Quelle est votre technique de travail ?

La 1ère chose que j’essaie de faire c’est de comprendre la personne, le compositeur et sa musique. Avant de commencer à écouter sa musique de façon studieuse, je me documente sur sa vie, pour voir à quel moment il a écrit cette pièce là. Pourquoi il l’a réalisée ? Est-ce que c’était avant ou après la révolution ? Y avait-t-il un dictateur au pouvoir ? Est-ce que le peuple était opprimé ? Dans quelle ambiance politique et sociale a-t-il utilisé cette œuvre ? qu’est-ce qu’elle représentait à l’époque ? Est-ce que cette œuvre peut avoir sa place dans la société d’aujourd’hui? J'étudie la musique tout en me posant des questions sur les intentions du compositeur. Il y a aussi la connaissance de la musique pure : comprendre les notes, maitriser la technique, comment faire sortir l’âme de la mélodie et du compositeur.

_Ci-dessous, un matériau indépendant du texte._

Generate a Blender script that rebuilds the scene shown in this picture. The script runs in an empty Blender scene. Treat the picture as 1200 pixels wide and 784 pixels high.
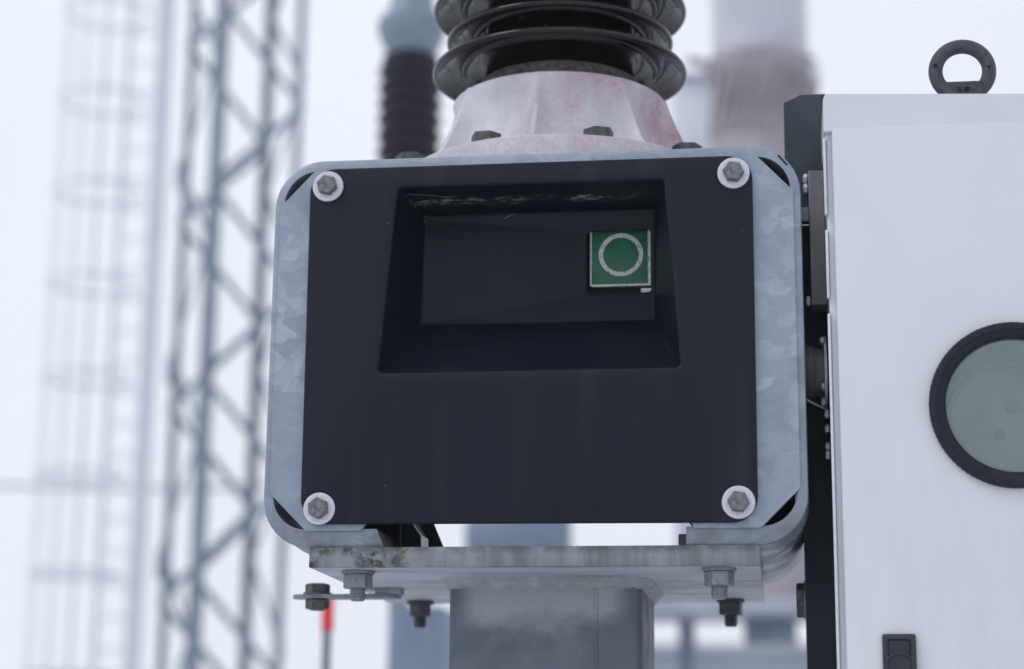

Pensez-vous composer des œuvres à vous ?

Non. Depuis que je suis dans la direction d’orchestre, je ne fais que de l’interprétation. Et je peux vous dire qu’on a plusieurs challenges à relever comme celui de réinventer la même œuvre par exemple. C’est la raison d’ailleurs pour laquelle on joue encore aujourd’hui la 5ème symphonie de Beethoven et qu’à chaque fois, on est émerveillé par le rendu. C’est comme en architecture, on a les plans mais pas d’images finales, donc, chacun peut apporter sa propre touche. Il y a des choses qui marchent, d’autres pas. A travers les âges et les tons, il y a certaines interprétations qui deviennent populaires et d’autres pas.

L’interprétation est un art en soi qui mérite de se développer à travers le temps et le travail.

Des projets ?

J’ai quelques engagements en Pologne et en Hongrie. J’ai aussi créé ma propre école de direction d’orchestre à Paris.

Le pianiste maroco-hongrois Marouane Benabdallah est venu m’encourager et me soutenir sur scène et j’aimerais bien travailler avec lui un jour.

Je rêve aussi de diriger un orchestre au Maroc. J’ai déjà rencontré des musiciens de l’OPM lorsque j’effectuais un stage chez eux pendant la fête de la musique en 2014-15, le fait de les voir à l’œuvre m’a donné envie de faire partie de cette aventure. Si un jour on m’appelle, je répondrais présent.